# Job:
Quote, without change, all of the lines that follow.

--- Raw records ---

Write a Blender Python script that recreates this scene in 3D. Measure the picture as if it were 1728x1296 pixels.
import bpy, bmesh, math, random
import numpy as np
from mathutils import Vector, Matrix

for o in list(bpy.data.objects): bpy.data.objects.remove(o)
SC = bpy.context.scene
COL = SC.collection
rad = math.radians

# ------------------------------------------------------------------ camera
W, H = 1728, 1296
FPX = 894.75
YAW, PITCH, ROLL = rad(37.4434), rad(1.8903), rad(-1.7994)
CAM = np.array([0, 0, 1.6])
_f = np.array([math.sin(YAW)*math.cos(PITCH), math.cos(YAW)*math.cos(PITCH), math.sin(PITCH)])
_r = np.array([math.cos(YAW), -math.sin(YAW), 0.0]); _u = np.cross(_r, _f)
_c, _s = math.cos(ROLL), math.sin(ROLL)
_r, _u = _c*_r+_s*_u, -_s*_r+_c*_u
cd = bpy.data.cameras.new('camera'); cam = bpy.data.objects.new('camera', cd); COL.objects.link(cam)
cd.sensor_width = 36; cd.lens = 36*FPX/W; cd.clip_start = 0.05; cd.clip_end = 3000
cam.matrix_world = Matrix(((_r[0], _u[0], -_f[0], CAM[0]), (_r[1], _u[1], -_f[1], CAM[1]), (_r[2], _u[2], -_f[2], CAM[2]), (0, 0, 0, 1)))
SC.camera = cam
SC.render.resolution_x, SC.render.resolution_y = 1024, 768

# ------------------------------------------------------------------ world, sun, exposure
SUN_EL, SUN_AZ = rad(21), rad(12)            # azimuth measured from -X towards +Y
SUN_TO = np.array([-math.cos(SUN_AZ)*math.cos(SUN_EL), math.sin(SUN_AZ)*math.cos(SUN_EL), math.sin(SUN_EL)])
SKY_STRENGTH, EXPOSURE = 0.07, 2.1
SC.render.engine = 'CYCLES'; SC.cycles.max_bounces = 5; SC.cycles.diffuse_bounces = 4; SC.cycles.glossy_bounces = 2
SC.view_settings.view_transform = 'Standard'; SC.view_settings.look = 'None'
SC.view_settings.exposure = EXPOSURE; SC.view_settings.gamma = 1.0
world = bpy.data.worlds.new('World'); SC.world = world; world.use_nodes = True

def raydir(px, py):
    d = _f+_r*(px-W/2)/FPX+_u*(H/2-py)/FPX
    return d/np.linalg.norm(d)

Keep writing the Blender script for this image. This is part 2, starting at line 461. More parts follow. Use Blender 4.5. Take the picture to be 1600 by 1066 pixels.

---

# Correct result:
Write a Blender Python script that recreates this scene in 3D. Measure the picture as if it were 1728x1296 pixels.
import bpy, bmesh, math, random
import numpy as np
from mathutils import Vector, Matrix

for o in list(bpy.data.objects): bpy.data.objects.remove(o)
SC = bpy.context.scene
COL = SC.collection
rad = math.radians

# ------------------------------------------------------------------ camera
W, H = 1728, 1296
FPX = 894.75
YAW, PITCH, ROLL = rad(37.4434), rad(1.8903), rad(-1.7994)
CAM = np.array([0, 0, 1.6])
_f = np.array([math.sin(YAW)*math.cos(PITCH), math.cos(YAW)*math.cos(PITCH), math.sin(PITCH)])
_r = np.array([math.cos(YAW), -math.sin(YAW), 0.0]); _u = np.cross(_r, _f)
_c, _s = math.cos(ROLL), math.sin(ROLL)
_r, _u = _c*_r+_s*_u, -_s*_r+_c*_u
cd = bpy.data.cameras.new('camera'); cam = bpy.data.objects.new('camera', cd); COL.objects.link(cam)
cd.sensor_width = 36; cd.lens = 36*FPX/W; cd.clip_start = 0.05; cd.clip_end = 3000
cam.matrix_world = Matrix(((_r[0], _u[0], -_f[0], CAM[0]), (_r[1], _u[1], -_f[1], CAM[1]), (_r[2], _u[2], -_f[2], CAM[2]), (0, 0, 0, 1)))
SC.camera = cam
SC.render.resolution_x, SC.render.resolution_y = 1024, 768

# ------------------------------------------------------------------ world, sun, exposure
SUN_EL, SUN_AZ = rad(21), rad(12)            # azimuth measured from -X towards +Y
SUN_TO = np.array([-math.cos(SUN_AZ)*math.cos(SUN_EL), math.sin(SUN_AZ)*math.cos(SUN_EL), math.sin(SUN_EL)])
SKY_STRENGTH, EXPOSURE = 0.07, 2.1
SC.render.engine = 'CYCLES'; SC.cycles.max_bounces = 5; SC.cycles.diffuse_bounces = 4; SC.cycles.glossy_bounces = 2
SC.view_settings.view_transform = 'Standard'; SC.view_settings.look = 'None'
SC.view_settings.exposure = EXPOSURE; SC.view_settings.gamma = 1.0
world = bpy.data.worlds.new('World'); SC.world = world; world.use_nodes = True

def raydir(px, py):
    d = _f+_r*(px-W/2)/FPX+_u*(H/2-py)/FPX
    return d/np.linalg.norm(d)

Keep writing the Blender script for this image. This is part 2, starting at line 461. More parts follow. Use Blender 4.5. Take the picture to be 1600 by 1066 pixels.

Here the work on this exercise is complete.